● Short exercise
Give all the lines below again, exactly, with no pictures.
━━━━━━
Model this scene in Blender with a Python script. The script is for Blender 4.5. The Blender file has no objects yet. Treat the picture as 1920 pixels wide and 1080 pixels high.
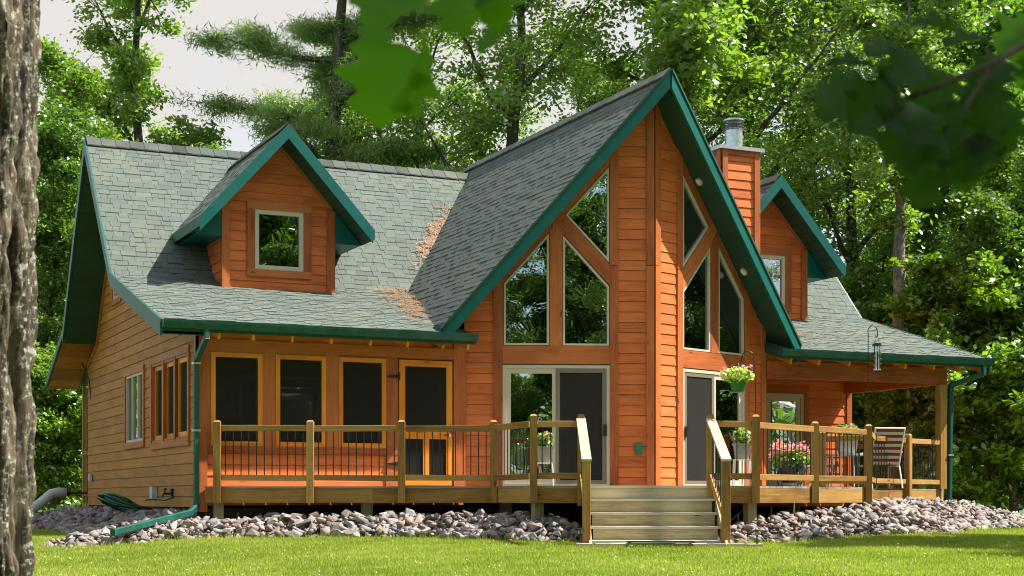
import bpy, math, random
import numpy as np
from mathutils import Vector, noise
random.seed(7); RNG = np.random.default_rng(7)
S = bpy.context.scene
COL = S.collection
# ---------------------------------------------------------------- camera, light, exposure
SUN = Vector((.79, -.34, 1.15)).normalized()
CAM = (-5.64, -23.29, 0.0)
YAW = math.radians(24.9)
cd = bpy.data.cameras.new('camera'); cam = bpy.data.objects.new('camera', cd); COL.objects.link(cam)
cam.location = CAM; cam.rotation_euler = (math.radians(90), 0, -YAW)
cd.sensor_width = 36; cd.lens = 55.2; cd.shift_y = 395 / 1920; cd.clip_end = 1000; cd.clip_start = .1
cd.dof.use_dof = True; cd.dof.focus_distance = 26; cd.dof.aperture_fstop = 8.5
S.camera = cam
W = bpy.data.worlds.new('World'); S.world = W; W.use_nodes = True
nt = W.node_tree; nt.nodes.clear()
def wn(t, **k):
    n = nt.nodes.new(t)
    for a, b in k.items(): setattr(n, a, b)
    return n
sky = wn('ShaderNodeTexSky', sky_type='NISHITA', sun_disc=False)
sky.sun_elevation = math.asin(SUN.z); sky.sun_rotation = math.atan2(SUN.x, SUN.y)
sky.air_density = 1.0; sky.dust_density = 1.5
bg = wn('ShaderNodeBackground'); bg.inputs[1].default_value = .12
wo = wn('ShaderNodeOutputWorld')
tc = wn('ShaderNodeTexCoord'); ns = wn('ShaderNodeTexNoise'); ns.inputs['Scale'].default_value = 1.7; ns.inputs['Detail'].default_value = 6
rp = wn('ShaderNodeValToRGB'); rp.color_ramp.elements[0].position = .40; rp.color_ramp.elements[0].color = (.15,.15,.15,1); rp.color_ramp.elements[1].position = .55
mx = wn('ShaderNodeMixRGB'); mx.inputs[2].default_value = (2.35, 2.26, 2.16, 1)
nt.links.new(tc.outputs['Generated'], ns.inputs['Vector']); nt.links.new(ns.outputs[0], rp.inputs[0])
nt.links.new(rp.outputs[0], mx.inputs[0]); nt.links.new(sky.outputs[0], mx.inputs[1]); nt.links.new(mx.outputs[0], bg.inputs[0]); nt.links.new(bg.outputs[0], wo.inputs[0])
sl = bpy.data.lights.new('sun', 'SUN'); sl.energy = 4.2; sl.angle = math.radians(.55); sl.color = (1, .93, .82)
so = bpy.data.objects.new('sun', sl); COL.objects.link(so); so.rotation_euler = SUN.to_track_quat('Z', 'Y').to_euler(); so.location = (20, -12, 30)
S.view_settings.view_transform = 'Standard'; S.view_settings.look = 'None'; S.view_settings.exposure = 1.55; S.view_settings.gamma = 1
S.render.engine = 'CYCLES'
S.cycles.max_bounces = 8; S.cycles.diffuse_bounces = 4; S.cycles.glossy_bounces = 4; S.cycles.transparent_max_bounces = 12
S.cycles.use_denoising = True; S.cycles.filter_width = 1.05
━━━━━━
● Task answer
Model this scene in Blender with a Python script. The script is for Blender 4.5. The Blender file has no objects yet. Treat the picture as 1920 pixels wide and 1080 pixels high.
import bpy, math, random
import numpy as np
from mathutils import Vector, noise
random.seed(7); RNG = np.random.default_rng(7)
S = bpy.context.scene
COL = S.collection
# ---------------------------------------------------------------- camera, light, exposure
SUN = Vector((.79, -.34, 1.15)).normalized()
CAM = (-5.64, -23.29, 0.0)
YAW = math.radians(24.9)
cd = bpy.data.cameras.new('camera'); cam = bpy.data.objects.new('camera', cd); COL.objects.link(cam)
cam.location = CAM; cam.rotation_euler = (math.radians(90), 0, -YAW)
cd.sensor_width = 36; cd.lens = 55.2; cd.shift_y = 395 / 1920; cd.clip_end = 1000; cd.clip_start = .1
cd.dof.use_dof = True; cd.dof.focus_distance = 26; cd.dof.aperture_fstop = 8.5
S.camera = cam
W = bpy.data.worlds.new('World'); S.world = W; W.use_nodes = True
nt = W.node_tree; nt.nodes.clear()
def wn(t, **k):
    n = nt.nodes.new(t)
    for a, b in k.items(): setattr(n, a, b)
    return n
sky = wn('ShaderNodeTexSky', sky_type='NISHITA', sun_disc=False)
sky.sun_elevation = math.asin(SUN.z); sky.sun_rotation = math.atan2(SUN.x, SUN.y)
sky.air_density = 1.0; sky.dust_density = 1.5
bg = wn('ShaderNodeBackground'); bg.inputs[1].default_value = .12
wo = wn('ShaderNodeOutputWorld')
tc = wn('ShaderNodeTexCoord'); ns = wn('ShaderNodeTexNoise'); ns.inputs['Scale'].default_value = 1.7; ns.inputs['Detail'].default_value = 6
rp = wn('ShaderNodeValToRGB'); rp.color_ramp.elements[0].position = .40; rp.color_ramp.elements[0].color = (.15,.15,.15,1); rp.color_ramp.elements[1].position = .55
mx = wn('ShaderNodeMixRGB'); mx.inputs[2].default_value = (2.35, 2.26, 2.16, 1)
nt.links.new(tc.outputs['Generated'], ns.inputs['Vector']); nt.links.new(ns.outputs[0], rp.inputs[0])
nt.links.new(rp.outputs[0], mx.inputs[0]); nt.links.new(sky.outputs[0], mx.inputs[1]); nt.links.new(mx.outputs[0], bg.inputs[0]); nt.links.new(bg.outputs[0], wo.inputs[0])
sl = bpy.data.lights.new('sun', 'SUN'); sl.energy = 4.2; sl.angle = math.radians(.55); sl.color = (1, .93, .82)
so = bpy.data.objects.new('sun', sl); COL.objects.link(so); so.rotation_euler = SUN.to_track_quat('Z', 'Y').to_euler(); so.location = (20, -12, 30)
S.view_settings.view_transform = 'Standard'; S.view_settings.look = 'None'; S.view_settings.exposure = 1.55; S.view_settings.gamma = 1
S.render.engine = 'CYCLES'
S.cycles.max_bounces = 8; S.cycles.diffuse_bounces = 4; S.cycles.glossy_bounces = 4; S.cycles.transparent_max_bounces = 12
S.cycles.use_denoising = True; S.cycles.filter_width = 1.05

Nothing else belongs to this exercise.